_Your goal_
Copy out each line of the material below with no changes.

- - - - - - -

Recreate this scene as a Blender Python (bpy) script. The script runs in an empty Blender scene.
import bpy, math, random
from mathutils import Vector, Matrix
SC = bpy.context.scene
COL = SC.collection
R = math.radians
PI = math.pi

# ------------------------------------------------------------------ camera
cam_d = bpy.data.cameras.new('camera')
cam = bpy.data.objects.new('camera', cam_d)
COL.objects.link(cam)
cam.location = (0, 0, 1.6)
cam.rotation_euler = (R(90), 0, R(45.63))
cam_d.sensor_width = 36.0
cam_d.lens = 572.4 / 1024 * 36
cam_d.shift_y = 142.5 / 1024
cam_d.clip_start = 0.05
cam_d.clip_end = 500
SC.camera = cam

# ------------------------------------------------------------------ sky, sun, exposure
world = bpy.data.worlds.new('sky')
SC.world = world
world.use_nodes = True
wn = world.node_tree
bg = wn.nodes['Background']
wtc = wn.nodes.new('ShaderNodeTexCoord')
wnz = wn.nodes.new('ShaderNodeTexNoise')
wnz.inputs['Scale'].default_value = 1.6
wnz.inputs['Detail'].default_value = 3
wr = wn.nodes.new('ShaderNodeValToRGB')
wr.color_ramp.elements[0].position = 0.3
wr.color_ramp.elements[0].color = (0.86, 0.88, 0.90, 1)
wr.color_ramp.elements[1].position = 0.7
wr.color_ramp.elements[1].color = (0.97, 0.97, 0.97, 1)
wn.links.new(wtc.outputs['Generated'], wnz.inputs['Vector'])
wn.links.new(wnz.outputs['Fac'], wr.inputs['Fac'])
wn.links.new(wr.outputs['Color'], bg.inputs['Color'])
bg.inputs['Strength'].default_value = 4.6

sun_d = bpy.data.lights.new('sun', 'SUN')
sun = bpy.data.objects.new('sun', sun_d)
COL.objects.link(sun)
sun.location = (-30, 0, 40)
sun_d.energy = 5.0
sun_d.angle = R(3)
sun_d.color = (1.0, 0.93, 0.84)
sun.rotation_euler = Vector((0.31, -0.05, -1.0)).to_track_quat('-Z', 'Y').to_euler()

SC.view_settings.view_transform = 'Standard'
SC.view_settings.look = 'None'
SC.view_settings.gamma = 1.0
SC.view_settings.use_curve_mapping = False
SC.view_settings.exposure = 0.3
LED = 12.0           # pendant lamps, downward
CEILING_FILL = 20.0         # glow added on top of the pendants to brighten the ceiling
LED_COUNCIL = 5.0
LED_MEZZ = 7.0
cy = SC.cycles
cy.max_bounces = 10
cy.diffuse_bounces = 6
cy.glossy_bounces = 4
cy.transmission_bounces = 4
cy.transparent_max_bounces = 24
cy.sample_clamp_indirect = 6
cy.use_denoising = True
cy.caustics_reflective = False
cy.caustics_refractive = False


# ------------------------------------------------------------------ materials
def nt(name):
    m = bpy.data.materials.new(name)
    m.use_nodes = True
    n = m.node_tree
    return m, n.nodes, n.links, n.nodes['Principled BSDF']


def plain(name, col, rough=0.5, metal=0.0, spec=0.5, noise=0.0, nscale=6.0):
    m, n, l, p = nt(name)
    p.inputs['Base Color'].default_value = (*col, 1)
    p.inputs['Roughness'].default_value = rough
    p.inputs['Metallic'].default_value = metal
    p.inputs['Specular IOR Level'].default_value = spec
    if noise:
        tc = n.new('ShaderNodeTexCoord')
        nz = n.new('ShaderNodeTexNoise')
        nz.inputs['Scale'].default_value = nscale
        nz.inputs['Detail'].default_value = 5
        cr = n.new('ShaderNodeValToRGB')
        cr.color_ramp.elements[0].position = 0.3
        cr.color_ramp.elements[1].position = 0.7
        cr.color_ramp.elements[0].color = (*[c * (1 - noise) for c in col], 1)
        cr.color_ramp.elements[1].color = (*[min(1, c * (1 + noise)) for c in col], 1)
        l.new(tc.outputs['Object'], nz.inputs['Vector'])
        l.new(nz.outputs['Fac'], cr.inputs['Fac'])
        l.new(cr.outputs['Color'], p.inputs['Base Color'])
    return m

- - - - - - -

_Solution_
Recreate this scene as a Blender Python (bpy) script. The script runs in an empty Blender scene.
import bpy, math, random
from mathutils import Vector, Matrix
SC = bpy.context.scene
COL = SC.collection
R = math.radians
PI = math.pi

# ------------------------------------------------------------------ camera
cam_d = bpy.data.cameras.new('camera')
cam = bpy.data.objects.new('camera', cam_d)
COL.objects.link(cam)
cam.location = (0, 0, 1.6)
cam.rotation_euler = (R(90), 0, R(45.63))
cam_d.sensor_width = 36.0
cam_d.lens = 572.4 / 1024 * 36
cam_d.shift_y = 142.5 / 1024
cam_d.clip_start = 0.05
cam_d.clip_end = 500
SC.camera = cam

# ------------------------------------------------------------------ sky, sun, exposure
world = bpy.data.worlds.new('sky')
SC.world = world
world.use_nodes = True
wn = world.node_tree
bg = wn.nodes['Background']
wtc = wn.nodes.new('ShaderNodeTexCoord')
wnz = wn.nodes.new('ShaderNodeTexNoise')
wnz.inputs['Scale'].default_value = 1.6
wnz.inputs['Detail'].default_value = 3
wr = wn.nodes.new('ShaderNodeValToRGB')
wr.color_ramp.elements[0].position = 0.3
wr.color_ramp.elements[0].color = (0.86, 0.88, 0.90, 1)
wr.color_ramp.elements[1].position = 0.7
wr.color_ramp.elements[1].color = (0.97, 0.97, 0.97, 1)
wn.links.new(wtc.outputs['Generated'], wnz.inputs['Vector'])
wn.links.new(wnz.outputs['Fac'], wr.inputs['Fac'])
wn.links.new(wr.outputs['Color'], bg.inputs['Color'])
bg.inputs['Strength'].default_value = 4.6

sun_d = bpy.data.lights.new('sun', 'SUN')
sun = bpy.data.objects.new('sun', sun_d)
COL.objects.link(sun)
sun.location = (-30, 0, 40)
sun_d.energy = 5.0
sun_d.angle = R(3)
sun_d.color = (1.0, 0.93, 0.84)
sun.rotation_euler = Vector((0.31, -0.05, -1.0)).to_track_quat('-Z', 'Y').to_euler()

SC.view_settings.view_transform = 'Standard'
SC.view_settings.look = 'None'
SC.view_settings.gamma = 1.0
SC.view_settings.use_curve_mapping = False
SC.view_settings.exposure = 0.3
LED = 12.0           # pendant lamps, downward
CEILING_FILL = 20.0         # glow added on top of the pendants to brighten the ceiling
LED_COUNCIL = 5.0
LED_MEZZ = 7.0
cy = SC.cycles
cy.max_bounces = 10
cy.diffuse_bounces = 6
cy.glossy_bounces = 4
cy.transmission_bounces = 4
cy.transparent_max_bounces = 24
cy.sample_clamp_indirect = 6
cy.use_denoising = True
cy.caustics_reflective = False
cy.caustics_refractive = False


# ------------------------------------------------------------------ materials
def nt(name):
    m = bpy.data.materials.new(name)
    m.use_nodes = True
    n = m.node_tree
    return m, n.nodes, n.links, n.nodes['Principled BSDF']


def plain(name, col, rough=0.5, metal=0.0, spec=0.5, noise=0.0, nscale=6.0):
    m, n, l, p = nt(name)
    p.inputs['Base Color'].default_value = (*col, 1)
    p.inputs['Roughness'].default_value = rough
    p.inputs['Metallic'].default_value = metal
    p.inputs['Specular IOR Level'].default_value = spec
    if noise:
        tc = n.new('ShaderNodeTexCoord')
        nz = n.new('ShaderNodeTexNoise')
        nz.inputs['Scale'].default_value = nscale
        nz.inputs['Detail'].default_value = 5
        cr = n.new('ShaderNodeValToRGB')
        cr.color_ramp.elements[0].position = 0.3
        cr.color_ramp.elements[1].position = 0.7
        cr.color_ramp.elements[0].color = (*[c * (1 - noise) for c in col], 1)
        cr.color_ramp.elements[1].color = (*[min(1, c * (1 + noise)) for c in col], 1)
        l.new(tc.outputs['Object'], nz.inputs['Vector'])
        l.new(nz.outputs['Fac'], cr.inputs['Fac'])
        l.new(cr.outputs['Color'], p.inputs['Base Color'])
    return m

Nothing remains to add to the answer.